Odra zagra przy Bogumińskiej, jeśli zapłaci
Odra Wodzisław zalega z płatnościami korzystanie ze stadionu miejskiego w Wodzisławiu. Jej dług to ponad 112 tys. złotych. Jeśli do jutra zarząd klubu spłaci część kwoty, prezydent Kieca zgodzi się, by w sobotę drużyna rozegrała mecz na obiekcie przy Bogumińskiej.
Dziś o godzinie 13.00 odbyła się konferencja prasowa poświęcona obecnej sytuacji pomiędzy Odrą Wodzisław i władzami miasta. Podczas spotkania prezydent Mieczysław Kieca poinformował, że w tej chwili nie istnieją przesłanki prawne, by drużyna Odry Wodzisław rozegrała w sobotę mecz na stadionie miejskim przy ulicy Bogumińskiej. - Na dzień dzisiejszy nie ma dokumentu dzierżawy stadionu pomiędzy MOSiRem a Odrą Wodzisław, a w konsekwencji Odra nie może organizować imprez masowych – wyjaśnił prezydent Kieca.
Odra Wodzisław zalega z płatnościami za dotychczasowe korzystanie ze stadionu na kwotę 112 670,47 złotych. Rozmowy negocjacyjne pomiędzy władzami miasta a zarządem klubu trwały od sierpnia zeszłego roku. Wówczas klubu złożył wniosek o rozłożenie na raty zadłużenia sięgającego wtedy 51 509,13 zł. Odra nie dopełniła jednak formalności i jej propozycja nie została rozpatrzona.
- 15 grudnia nastąpiło wypowiedzenie umowy o dzierżawę stadionu miejskiego.

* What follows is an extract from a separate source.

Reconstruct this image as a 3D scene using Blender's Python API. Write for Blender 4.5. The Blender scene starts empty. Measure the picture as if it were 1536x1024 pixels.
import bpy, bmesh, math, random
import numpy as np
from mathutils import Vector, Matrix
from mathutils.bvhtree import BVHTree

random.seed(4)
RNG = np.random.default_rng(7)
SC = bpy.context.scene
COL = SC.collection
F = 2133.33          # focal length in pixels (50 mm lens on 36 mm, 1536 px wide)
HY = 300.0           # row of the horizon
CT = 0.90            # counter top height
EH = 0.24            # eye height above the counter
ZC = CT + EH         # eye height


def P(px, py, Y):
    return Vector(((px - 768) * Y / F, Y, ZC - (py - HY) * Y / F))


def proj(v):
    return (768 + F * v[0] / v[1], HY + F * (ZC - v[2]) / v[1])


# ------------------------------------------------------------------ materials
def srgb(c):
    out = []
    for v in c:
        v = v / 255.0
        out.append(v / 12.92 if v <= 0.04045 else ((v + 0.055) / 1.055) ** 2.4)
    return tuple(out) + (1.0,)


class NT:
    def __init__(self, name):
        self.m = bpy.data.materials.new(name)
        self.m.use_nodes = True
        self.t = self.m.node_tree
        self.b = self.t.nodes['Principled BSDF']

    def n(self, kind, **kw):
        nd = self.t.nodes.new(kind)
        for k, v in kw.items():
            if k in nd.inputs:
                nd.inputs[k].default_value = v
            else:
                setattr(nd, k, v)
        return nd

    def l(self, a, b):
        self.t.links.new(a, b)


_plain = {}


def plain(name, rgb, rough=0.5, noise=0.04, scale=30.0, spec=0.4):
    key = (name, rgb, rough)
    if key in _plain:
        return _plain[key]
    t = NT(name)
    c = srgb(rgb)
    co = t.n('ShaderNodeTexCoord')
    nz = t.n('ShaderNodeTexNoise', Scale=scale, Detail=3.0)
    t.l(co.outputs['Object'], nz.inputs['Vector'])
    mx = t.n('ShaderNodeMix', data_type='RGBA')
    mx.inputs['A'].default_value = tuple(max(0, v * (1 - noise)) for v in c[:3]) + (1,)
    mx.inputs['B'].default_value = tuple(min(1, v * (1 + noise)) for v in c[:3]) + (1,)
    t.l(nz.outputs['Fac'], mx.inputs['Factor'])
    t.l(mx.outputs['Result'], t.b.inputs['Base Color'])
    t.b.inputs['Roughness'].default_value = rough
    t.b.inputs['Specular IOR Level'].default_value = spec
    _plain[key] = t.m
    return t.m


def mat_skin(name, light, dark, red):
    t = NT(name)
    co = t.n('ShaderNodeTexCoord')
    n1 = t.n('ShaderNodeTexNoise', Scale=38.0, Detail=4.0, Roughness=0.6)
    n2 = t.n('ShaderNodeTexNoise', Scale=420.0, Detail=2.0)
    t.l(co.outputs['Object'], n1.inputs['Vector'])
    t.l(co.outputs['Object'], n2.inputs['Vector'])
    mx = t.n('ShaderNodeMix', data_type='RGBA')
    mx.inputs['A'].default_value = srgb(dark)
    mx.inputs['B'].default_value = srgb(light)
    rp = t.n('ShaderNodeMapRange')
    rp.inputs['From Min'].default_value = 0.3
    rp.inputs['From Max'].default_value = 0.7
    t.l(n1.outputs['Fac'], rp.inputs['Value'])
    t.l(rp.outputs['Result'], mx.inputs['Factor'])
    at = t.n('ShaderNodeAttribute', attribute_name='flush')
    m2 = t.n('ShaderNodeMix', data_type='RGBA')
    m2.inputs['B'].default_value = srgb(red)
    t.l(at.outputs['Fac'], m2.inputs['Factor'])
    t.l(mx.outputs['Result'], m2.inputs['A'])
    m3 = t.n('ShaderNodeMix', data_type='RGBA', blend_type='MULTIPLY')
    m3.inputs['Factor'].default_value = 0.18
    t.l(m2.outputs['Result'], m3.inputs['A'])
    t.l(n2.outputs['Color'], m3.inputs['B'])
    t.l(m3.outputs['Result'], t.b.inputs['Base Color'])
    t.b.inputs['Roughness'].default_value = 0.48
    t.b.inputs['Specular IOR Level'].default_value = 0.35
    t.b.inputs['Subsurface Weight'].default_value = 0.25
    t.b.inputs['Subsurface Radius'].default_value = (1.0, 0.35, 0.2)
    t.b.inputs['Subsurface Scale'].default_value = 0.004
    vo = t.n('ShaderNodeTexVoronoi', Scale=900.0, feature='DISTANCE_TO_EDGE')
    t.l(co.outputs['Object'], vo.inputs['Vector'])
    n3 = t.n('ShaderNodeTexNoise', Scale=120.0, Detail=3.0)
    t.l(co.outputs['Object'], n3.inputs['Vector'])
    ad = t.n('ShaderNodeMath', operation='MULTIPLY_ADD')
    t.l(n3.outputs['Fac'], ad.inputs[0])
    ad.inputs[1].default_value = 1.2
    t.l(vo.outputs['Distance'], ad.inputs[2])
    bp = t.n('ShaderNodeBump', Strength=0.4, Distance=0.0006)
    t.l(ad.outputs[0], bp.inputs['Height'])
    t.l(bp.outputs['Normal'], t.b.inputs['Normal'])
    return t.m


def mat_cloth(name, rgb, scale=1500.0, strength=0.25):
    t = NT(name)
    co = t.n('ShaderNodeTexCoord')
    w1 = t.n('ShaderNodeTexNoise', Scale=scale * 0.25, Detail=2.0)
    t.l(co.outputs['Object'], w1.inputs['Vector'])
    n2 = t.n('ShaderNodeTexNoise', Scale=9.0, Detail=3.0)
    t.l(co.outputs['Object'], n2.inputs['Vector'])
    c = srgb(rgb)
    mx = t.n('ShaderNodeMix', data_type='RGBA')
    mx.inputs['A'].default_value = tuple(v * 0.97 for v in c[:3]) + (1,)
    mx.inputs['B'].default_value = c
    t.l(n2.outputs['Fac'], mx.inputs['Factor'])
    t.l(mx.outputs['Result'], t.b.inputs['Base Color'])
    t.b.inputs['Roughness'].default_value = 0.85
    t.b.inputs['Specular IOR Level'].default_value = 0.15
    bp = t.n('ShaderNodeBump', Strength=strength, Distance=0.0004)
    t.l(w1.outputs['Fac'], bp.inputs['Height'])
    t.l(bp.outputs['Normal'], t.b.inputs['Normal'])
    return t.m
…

Niedługo potem ówczesny zarząd klubu zwrócił się do miasta o pomoc de minimis. W styczniu otrzymaliśmy informację, że zgodnie z rozporządzeniem Komisji Europejskiej udzielenie pomocy de minimis nie powinno mieć miejsca - mówi rzecznik prasowy Urzędu Miasta. Barbara Chrobok.
Później w styczniu opracowane zostało porozumienie, którego treść wskazywała, iż Odra zobowiązuje się do zapłaty zadłużenia w wysokości 45 869,14 złotych oraz podpisania w formie aktu notarialnego oświadczenia o dobrowolnemu poddaniu się egzekucji na wypadek ogłoszenia przez klub upadłości.
Wypracowane porozumienie nie zostało podpisane, gdyż w tym czasie zmienił się skład zarządu Odry. Miasto podjęło więc kolejne rozmowy negocjacyjne, tym razem z nowym zarządem. - Ich efektem było ustalenie, że klub powinien wpłacić 30 000 złotych, będących częścią dotychczasowego zadłużenia. Te 30 000 złotych to wysokość podatku VAT, jaki MOSiR musi odprowadzić do Urzędu Skarbowego z tytułu wystawionych, ale niezapłaconych przez MKS Odra faktur - dodaje Barbara Chrobok.
- Decyzja zezwalająca lub niezezwalająca na zorganizowanie imprezy masowej w najbliższą sobotę była dla mnie bardzo trudna. Odra wpisała się w tradycję naszego miasta. Prawo jest jednak bezlitosne. Nie mogłem postąpić inaczej – mówi Mieczysław Kieca.
Sobotni mecz Odry z Wartą Poznań odbędzie się na stadionie przy Bogumińskiej tylko wtedy, jeśli wodzisławski klub spełni dwa warunki. Do jutra, do godz. 13.00, musi podpisać umowę z notariuszem o dobrowolnym poddaniu się egzekucji i spłacić część długu, przynajmniej w wysokości podatku VAT, jaki MOSiR musi odprowadzić do Urzędu Skarbowego z tytułu wystawionych dotychczas faktur.